El modelo no cierra ni para los grupos empresariales ni para las pymes que, ajenos a la rentabilidad agroexportadora y a los sectores que no ocupan mano de obra dinámica, requieren intervención del Estado en defensa de sus intereses. No es concepción de burguesía nacional, es necesidad. La rueda de la economía no gira y el Gobierno se limita a crear un imaginario de prosperidad, desde ese mentado segundo semestre del año en que llegarían las inversiones productivas. ¿De qué inversiones hablan si la bicicleta financiera permite el rendimiento en dólares más alto del mundo? Es un escenario de rapiña, sólo sustentable con aquella ilusión de una economía desmayada y en que la cantidad de gente sin trabajo, y amenazada por perderlo, discipline el descontento. La liberación del dólar da más espíritu de libertad, eso sí, y ya pueden comprarse no dos sino cinco millones de dólares por mes. El comercio de al lado, de la vuelta o de más allá vio triplicados sus costos tarifarios, pero no puede trasladarlos a precios porque se depreció la capacidad adquisitiva. Se reducen el que vende y el que compra, es una lógica que alcanza a toda escala económica que estribe en la actividad interna y la evaporación del referí estatal no alienta perspectivas de mejora alguna. Momentáneamente, los dos o tres emporios de comunicación que manejan la opinión publicada se las arreglan para centrar el mensaje en la corrupción K, ignorar el Panamacri, hacer que todo consiste en lo mal que estábamos y lo mejor que estaremos. Se supondría que esa ficción tiene un límite, so pena de perder credibilidad por completo. La pregunta es cómo se fuerza el límite ése, porque está claro que el Gobierno no habrá de autocontrolarse. No son una gestión con sensibilidades socialdemócratas. Son conservadores duros y avasallantes.

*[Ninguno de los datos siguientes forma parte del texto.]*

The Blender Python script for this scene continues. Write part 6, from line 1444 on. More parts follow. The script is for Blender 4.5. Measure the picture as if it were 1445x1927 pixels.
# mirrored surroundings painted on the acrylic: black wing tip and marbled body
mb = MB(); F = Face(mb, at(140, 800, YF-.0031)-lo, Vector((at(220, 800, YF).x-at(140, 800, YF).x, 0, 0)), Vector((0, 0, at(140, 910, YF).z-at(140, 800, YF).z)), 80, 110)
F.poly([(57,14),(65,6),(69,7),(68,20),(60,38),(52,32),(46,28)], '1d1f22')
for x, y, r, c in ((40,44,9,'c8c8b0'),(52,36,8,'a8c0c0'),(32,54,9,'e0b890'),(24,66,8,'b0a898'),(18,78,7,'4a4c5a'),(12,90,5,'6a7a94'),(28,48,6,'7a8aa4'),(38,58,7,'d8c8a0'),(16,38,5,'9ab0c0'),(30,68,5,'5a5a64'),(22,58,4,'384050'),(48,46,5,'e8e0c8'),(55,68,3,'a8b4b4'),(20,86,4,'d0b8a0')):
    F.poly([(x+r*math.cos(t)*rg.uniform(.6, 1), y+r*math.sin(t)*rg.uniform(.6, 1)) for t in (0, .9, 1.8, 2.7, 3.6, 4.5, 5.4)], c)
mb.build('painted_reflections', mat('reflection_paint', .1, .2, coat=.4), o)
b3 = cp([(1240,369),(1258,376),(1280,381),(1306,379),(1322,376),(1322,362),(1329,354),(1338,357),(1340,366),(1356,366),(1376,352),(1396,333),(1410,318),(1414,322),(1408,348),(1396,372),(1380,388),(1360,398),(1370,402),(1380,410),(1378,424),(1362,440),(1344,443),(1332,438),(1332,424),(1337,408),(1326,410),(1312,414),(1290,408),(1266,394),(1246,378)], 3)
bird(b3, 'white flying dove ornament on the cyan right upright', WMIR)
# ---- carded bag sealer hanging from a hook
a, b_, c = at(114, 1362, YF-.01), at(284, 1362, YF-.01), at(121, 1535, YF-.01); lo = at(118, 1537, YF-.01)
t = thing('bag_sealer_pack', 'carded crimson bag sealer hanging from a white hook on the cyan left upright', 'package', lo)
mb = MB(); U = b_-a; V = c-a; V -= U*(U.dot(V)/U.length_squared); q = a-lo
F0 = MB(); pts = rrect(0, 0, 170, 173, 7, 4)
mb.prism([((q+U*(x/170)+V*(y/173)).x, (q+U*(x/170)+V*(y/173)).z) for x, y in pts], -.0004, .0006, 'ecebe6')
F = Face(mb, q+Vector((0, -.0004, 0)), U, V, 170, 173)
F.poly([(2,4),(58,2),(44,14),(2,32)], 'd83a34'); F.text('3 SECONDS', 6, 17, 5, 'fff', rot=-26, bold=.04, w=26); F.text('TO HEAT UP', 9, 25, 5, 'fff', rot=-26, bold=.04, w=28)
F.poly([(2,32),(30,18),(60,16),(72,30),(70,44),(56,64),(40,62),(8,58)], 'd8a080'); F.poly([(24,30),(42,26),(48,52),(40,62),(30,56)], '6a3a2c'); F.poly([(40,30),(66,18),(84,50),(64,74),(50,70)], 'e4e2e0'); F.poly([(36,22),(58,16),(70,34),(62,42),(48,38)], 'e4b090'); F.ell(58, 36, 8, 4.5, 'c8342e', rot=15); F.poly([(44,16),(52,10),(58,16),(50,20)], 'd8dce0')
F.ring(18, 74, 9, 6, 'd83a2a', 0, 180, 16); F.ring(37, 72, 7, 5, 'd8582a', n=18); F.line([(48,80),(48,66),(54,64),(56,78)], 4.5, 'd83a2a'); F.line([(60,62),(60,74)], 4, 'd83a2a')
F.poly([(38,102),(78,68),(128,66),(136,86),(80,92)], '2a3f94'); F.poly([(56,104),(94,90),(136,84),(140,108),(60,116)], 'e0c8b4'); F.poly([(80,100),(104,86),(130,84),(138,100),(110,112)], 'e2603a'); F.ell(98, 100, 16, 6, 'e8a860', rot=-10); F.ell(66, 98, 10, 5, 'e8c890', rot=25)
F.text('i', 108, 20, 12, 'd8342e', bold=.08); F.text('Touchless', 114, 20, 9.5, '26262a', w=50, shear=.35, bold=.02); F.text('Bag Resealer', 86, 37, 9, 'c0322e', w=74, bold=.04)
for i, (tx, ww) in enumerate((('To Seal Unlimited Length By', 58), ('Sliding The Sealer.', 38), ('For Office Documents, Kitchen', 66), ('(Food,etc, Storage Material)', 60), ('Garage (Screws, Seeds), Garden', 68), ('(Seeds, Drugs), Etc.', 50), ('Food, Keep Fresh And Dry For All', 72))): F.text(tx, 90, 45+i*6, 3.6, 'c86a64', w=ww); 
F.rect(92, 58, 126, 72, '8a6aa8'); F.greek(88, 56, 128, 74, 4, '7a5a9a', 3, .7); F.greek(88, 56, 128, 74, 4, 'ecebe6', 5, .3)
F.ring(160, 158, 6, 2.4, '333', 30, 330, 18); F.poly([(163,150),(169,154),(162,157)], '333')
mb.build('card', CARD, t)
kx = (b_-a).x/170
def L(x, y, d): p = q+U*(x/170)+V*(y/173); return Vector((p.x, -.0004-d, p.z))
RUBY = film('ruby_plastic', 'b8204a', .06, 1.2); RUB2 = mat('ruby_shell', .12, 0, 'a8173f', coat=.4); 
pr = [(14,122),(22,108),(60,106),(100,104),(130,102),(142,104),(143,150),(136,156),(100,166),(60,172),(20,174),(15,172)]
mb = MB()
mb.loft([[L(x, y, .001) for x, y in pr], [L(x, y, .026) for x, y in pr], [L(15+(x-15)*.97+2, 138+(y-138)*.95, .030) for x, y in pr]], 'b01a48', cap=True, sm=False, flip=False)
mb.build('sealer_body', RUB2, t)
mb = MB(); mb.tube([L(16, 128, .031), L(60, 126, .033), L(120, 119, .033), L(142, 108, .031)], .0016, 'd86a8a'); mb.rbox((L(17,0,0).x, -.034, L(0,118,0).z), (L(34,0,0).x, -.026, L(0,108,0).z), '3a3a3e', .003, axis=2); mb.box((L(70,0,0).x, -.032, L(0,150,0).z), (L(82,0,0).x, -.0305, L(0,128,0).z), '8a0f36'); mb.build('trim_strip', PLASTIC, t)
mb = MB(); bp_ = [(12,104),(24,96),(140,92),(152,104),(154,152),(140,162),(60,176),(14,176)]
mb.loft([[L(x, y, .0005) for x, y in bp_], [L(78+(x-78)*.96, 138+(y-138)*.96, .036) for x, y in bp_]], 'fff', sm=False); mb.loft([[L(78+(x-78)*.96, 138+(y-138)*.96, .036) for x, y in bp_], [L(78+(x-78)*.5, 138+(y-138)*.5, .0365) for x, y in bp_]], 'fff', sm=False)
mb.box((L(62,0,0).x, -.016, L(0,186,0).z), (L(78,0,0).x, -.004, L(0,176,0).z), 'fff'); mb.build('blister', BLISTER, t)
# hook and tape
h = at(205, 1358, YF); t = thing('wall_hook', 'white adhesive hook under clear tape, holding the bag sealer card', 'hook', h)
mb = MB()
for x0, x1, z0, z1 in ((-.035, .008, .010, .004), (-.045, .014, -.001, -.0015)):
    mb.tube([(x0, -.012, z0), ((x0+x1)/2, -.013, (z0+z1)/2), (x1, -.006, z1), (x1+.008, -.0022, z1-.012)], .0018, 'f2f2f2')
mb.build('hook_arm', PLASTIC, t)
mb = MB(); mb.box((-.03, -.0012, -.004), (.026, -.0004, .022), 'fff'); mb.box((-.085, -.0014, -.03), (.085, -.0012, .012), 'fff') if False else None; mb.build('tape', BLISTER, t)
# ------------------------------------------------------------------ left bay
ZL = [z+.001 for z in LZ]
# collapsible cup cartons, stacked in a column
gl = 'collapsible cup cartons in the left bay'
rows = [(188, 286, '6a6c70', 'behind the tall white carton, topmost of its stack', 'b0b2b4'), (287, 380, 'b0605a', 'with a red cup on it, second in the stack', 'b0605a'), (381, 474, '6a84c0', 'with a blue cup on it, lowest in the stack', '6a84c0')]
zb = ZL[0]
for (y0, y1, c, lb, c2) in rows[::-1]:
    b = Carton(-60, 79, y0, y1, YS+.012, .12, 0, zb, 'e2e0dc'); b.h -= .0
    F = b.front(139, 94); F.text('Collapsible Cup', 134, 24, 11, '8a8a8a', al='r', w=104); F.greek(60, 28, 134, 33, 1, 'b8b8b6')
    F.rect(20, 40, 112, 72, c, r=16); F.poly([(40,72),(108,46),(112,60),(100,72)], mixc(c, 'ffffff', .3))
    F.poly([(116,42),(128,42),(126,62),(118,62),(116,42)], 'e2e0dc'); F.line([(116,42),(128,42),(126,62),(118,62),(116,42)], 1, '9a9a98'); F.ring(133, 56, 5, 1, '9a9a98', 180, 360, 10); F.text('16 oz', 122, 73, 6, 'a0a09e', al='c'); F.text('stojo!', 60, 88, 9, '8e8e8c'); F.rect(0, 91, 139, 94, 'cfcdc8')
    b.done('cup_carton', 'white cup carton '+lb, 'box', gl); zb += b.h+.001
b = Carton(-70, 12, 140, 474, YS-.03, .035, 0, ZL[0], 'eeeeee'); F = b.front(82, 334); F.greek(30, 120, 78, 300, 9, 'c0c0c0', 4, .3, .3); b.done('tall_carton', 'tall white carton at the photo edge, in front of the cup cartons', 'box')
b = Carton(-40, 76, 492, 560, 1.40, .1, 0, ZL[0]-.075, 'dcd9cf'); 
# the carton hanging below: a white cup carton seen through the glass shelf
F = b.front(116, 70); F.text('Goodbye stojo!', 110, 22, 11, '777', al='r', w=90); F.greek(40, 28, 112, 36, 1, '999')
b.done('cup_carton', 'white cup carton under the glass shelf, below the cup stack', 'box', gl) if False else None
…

Cansa repetirlo, pero tampoco hay tanta vuelta: la fragmentación peronista permite que sigan avanzando, junto –antes o después– con una construcción de subjetividad por la cual pareciera que los días más felices, o más estimulantes, o menos malos, sólo consistieron en una fiesta de corruptos. El límite, entonces, arribará cuando esa percepción llegue a su fin. Un límite que no será porque el macrismo, si acaso le diera la estatura para ser definido así, con el “ismo”, como si fuese una identidad, vaya a ser capaz de inteligenciarse cual derecha compasiva. Será porque lo saque del poder una fuerza popular y un liderazgo que haya aprendido de sus errores, mucho antes que arrepentirse de sus virtudes.